Friday, October 26, 2007

Life - I recommend it!


I hate nostalgia. I love history. Makes sense? For instance, I listen to music from the sixties or seventies or eighties, not because it reminds me of a lost time, or reminds me of who I was back then, I'm not fondly looking back through misty eyes, hell no, I listen because some of that music still resonates with me NOW. When that snare drum shot rings out to start "Like a Rolling Stone," it's the kick, the immediate adrenaline rush of now that grabs me by the lapels. I'm thinking there are some songs, some novels, some poems, whatever, that are so much of the moment, that they are beyond time. The moment stretches out forever and you can dip in and you are alive in an ever-expanding nowness.

At the same time, the now, is the aquarium we swim in. Sometimes there just seems to be too much now. I find it refreshing to read about times and people who lived long ago. Partly to see a glimpse of a lost world, and also to illuminate, or to put on fresh eyes to see what's happening today.

So lately, I've been reading a biography of Percy Shelley. An English poet. I kind of get the impression that he and his fellow poet, Byron, if they lived today, would be fronting rock & roll bands. I see Shelley as kind a kinky Ray Davies, and Byron, well of course, he'd be the lead singer of the Doors.

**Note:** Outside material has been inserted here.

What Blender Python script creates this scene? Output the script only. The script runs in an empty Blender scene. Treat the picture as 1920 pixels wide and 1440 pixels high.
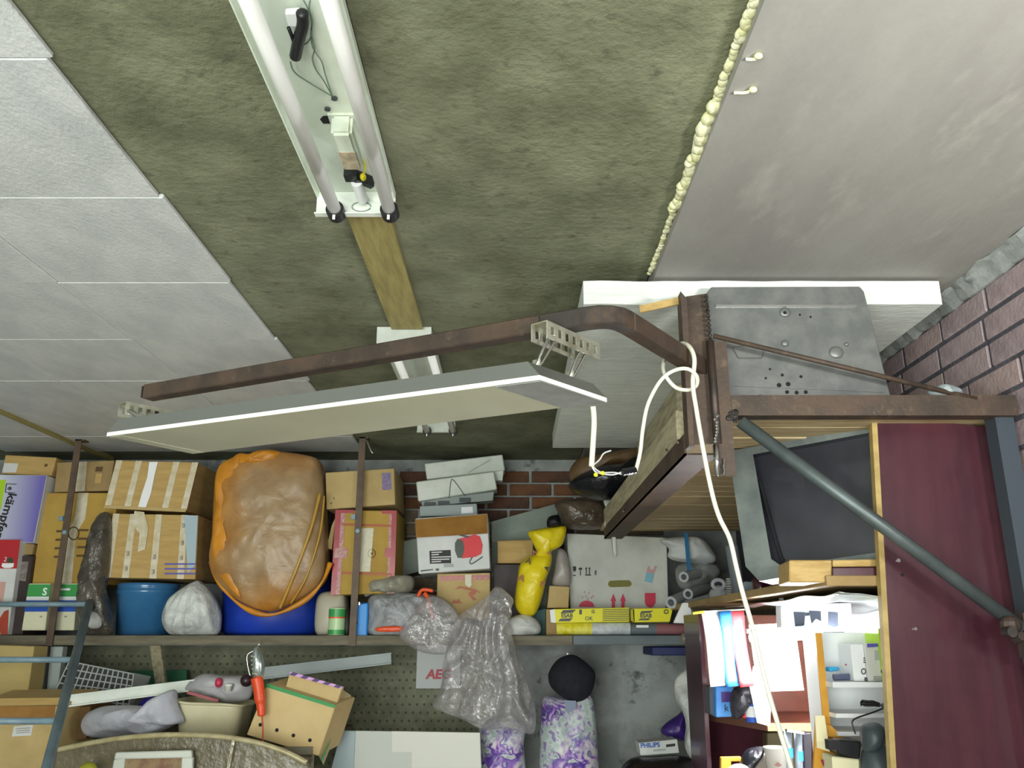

I came across this yesterday, something Shelley wrote in a notebook in 1819. It seems to me, not so old really, no, I think it could have been written today, and well, there's a real kick when someone from another time and place hits the bullseye in your head, this moment.

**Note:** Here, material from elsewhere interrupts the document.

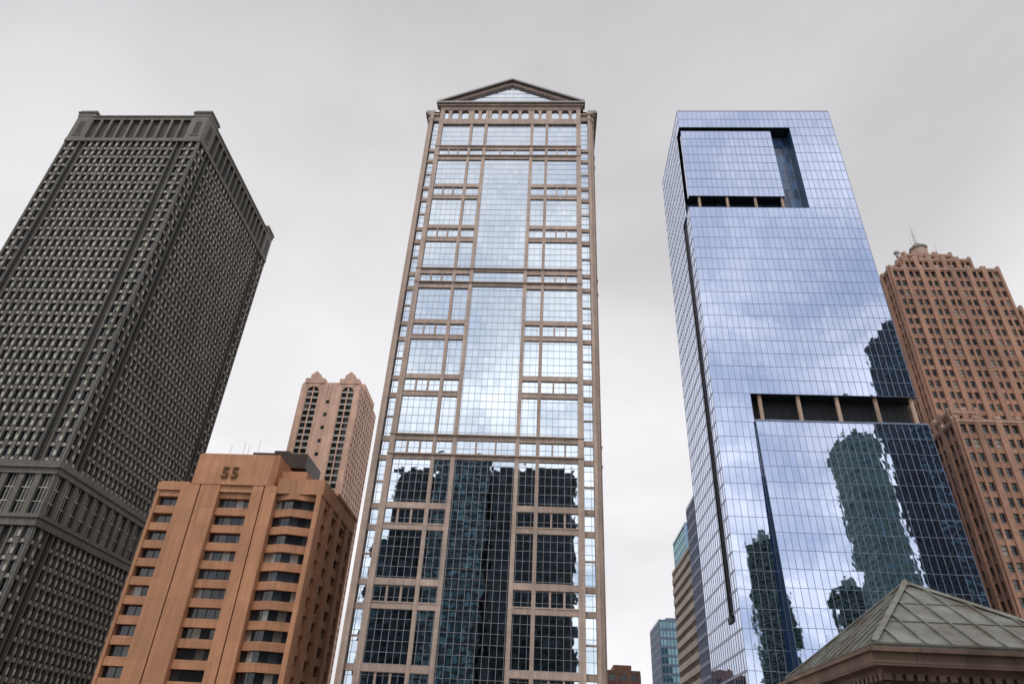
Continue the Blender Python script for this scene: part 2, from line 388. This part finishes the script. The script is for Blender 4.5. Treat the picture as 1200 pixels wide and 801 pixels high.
# ================================================================== granite tower (left)
b=Bld('granite_office_skyscraper')
LX0,LX1,LY0,LY1=-166.5,-119.3,153.0,217.0
b.box('granite_dark',LX0+.8,LX1-.8,LY0+.8,LY1-.8,0,190)
def fleo(F,W,n):
    pav=5.6; slot=1.9
    def wins(u0,w,k,z0,z1):
        bw=w/k; nf=int(round((z1-z0)/3.9)); fh=(z1-z0)/nf; hp=bw*.16
        for i in range(k+1):
            u=u0+i*bw; a=max(u0,u-hp); c=min(u0+w,u+hp)
            F.box('granite',a,c,z0,z1,-.7,.1)
        for j in range(nf):
            z=z0+j*fh
            F.box('granite',u0+.01,u0+w-.01,z,z+1.0,-.7,-.12)
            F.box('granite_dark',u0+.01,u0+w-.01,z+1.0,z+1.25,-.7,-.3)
            for i in range(k):
                a=u0+i*bw+hp; c=u0+(i+1)*bw-hp; m=(a+c)/2
                F.pane('grey_window',a,c,z+1.25,z+fh,-.64,.012)
                F.box('steel',m-.05,m+.05,z+1.25,z+fh,-.7,-.5)
                F.box('granite_light',m-.3,m+.3,z+.2,z+.95,-.3,.02)
            for i in range(k+1):
                u=u0+i*bw
                if u-.3>u0 and u+.3<u0+w: F.box('granite_light',u-hp*.8,u+hp*.8,z+1.5,z+2.8,0,.28)
    for z0,z1 in ((4,47.5),(63.5,178.5)):
        wins(0,pav,2,z0,z1); wins(W-pav,pav,2,z0,z1)
        wins(pav+slot,W-2*(pav+slot),n,z0,z1)
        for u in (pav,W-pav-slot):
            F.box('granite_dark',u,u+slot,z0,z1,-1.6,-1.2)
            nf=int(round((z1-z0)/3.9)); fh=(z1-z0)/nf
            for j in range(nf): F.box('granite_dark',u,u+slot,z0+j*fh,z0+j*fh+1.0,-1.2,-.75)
    F.box('granite',-.3,W+.3,47.5,49.3,-.7,.5); F.box('granite',-.6,W+.6,49.3,50.2,-.7,.9)
    F.box('granite',-.3,W+.3,60.2,61.6,-.7,.5); F.box('granite',-.7,W+.7,61.6,62.4,-.7,1.0); F.box('granite',-.2,W+.2,62.4,63.5,-.7,.3)
    k=int(round(W/4.2)); bw=W/k
    for i in range(k+1):
        F.box('granite',max(0,i*bw-.75),min(W,i*bw+.75),50.2,60.2,-.7,.25)
    for i in range(k):
        a=i*bw+.75;c=(i+1)*bw-.75
        for q in range(3): F.pane('grey_window',a,c,50.2+q*3.33,50.2+(q+1)*3.33,-.6,.01)
        for z in (53.4,56.8): F.box('granite_light',a,c,z,z+.25,-.65,-.35)
        for q in (1,2): F.box('granite_light',a+(c-a)*q/3-.08,a+(c-a)*q/3+.08,50.2,60.2,-.65,-.38)
    F.box('granite',-.1,W+.1,178.5,180.0,-.7,.35)
    F.box('granite',pav,W-pav,189.4,190.7,-2.2,.15)
    F.box('granite',pav-.1,W-pav+.1,190.7,191.3,-2.2,.45)
    F.box('dark_recess',pav,W-pav,180.0,189.4,-2.3,-2.0)
    m=int(round((W-2*pav)/3.6)); bw=(W-2*pav)/m
    for i in range(m+1):
        u=pav+i*bw; F.box('granite',max(pav,u-.42),min(W-pav,u+.42),180.0,189.4,-1.2,.15)
        if i<m: F.box('granite',u+bw/2-.1,u+bw/2+.1,180.0,189.4,-1.8,-1.6)
    for a,c in ((0,pav),(W-pav,W)):
        F.box('granite',a,c,180.0,191.0,-.9,.2)
        F.box('granite_dark',a+1.7,c-1.7,182,188.5,.15,.22)
        F.box('granite',a+1.4,c-1.4,181.3,181.9,.15,.4)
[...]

"Life and the world, or whatever we call that which we are and feel, is an astonishing thing...we are struck with admiration at some of it's transient modifications, but it is itself the great miracle. What are the changes of empires, the wreck of dynasties, with the opinions which supported them; what is the birth and the extinction of religions and of political systems to life? What is the universe of stars, and suns...and their motions, and their destiny, compared with life?"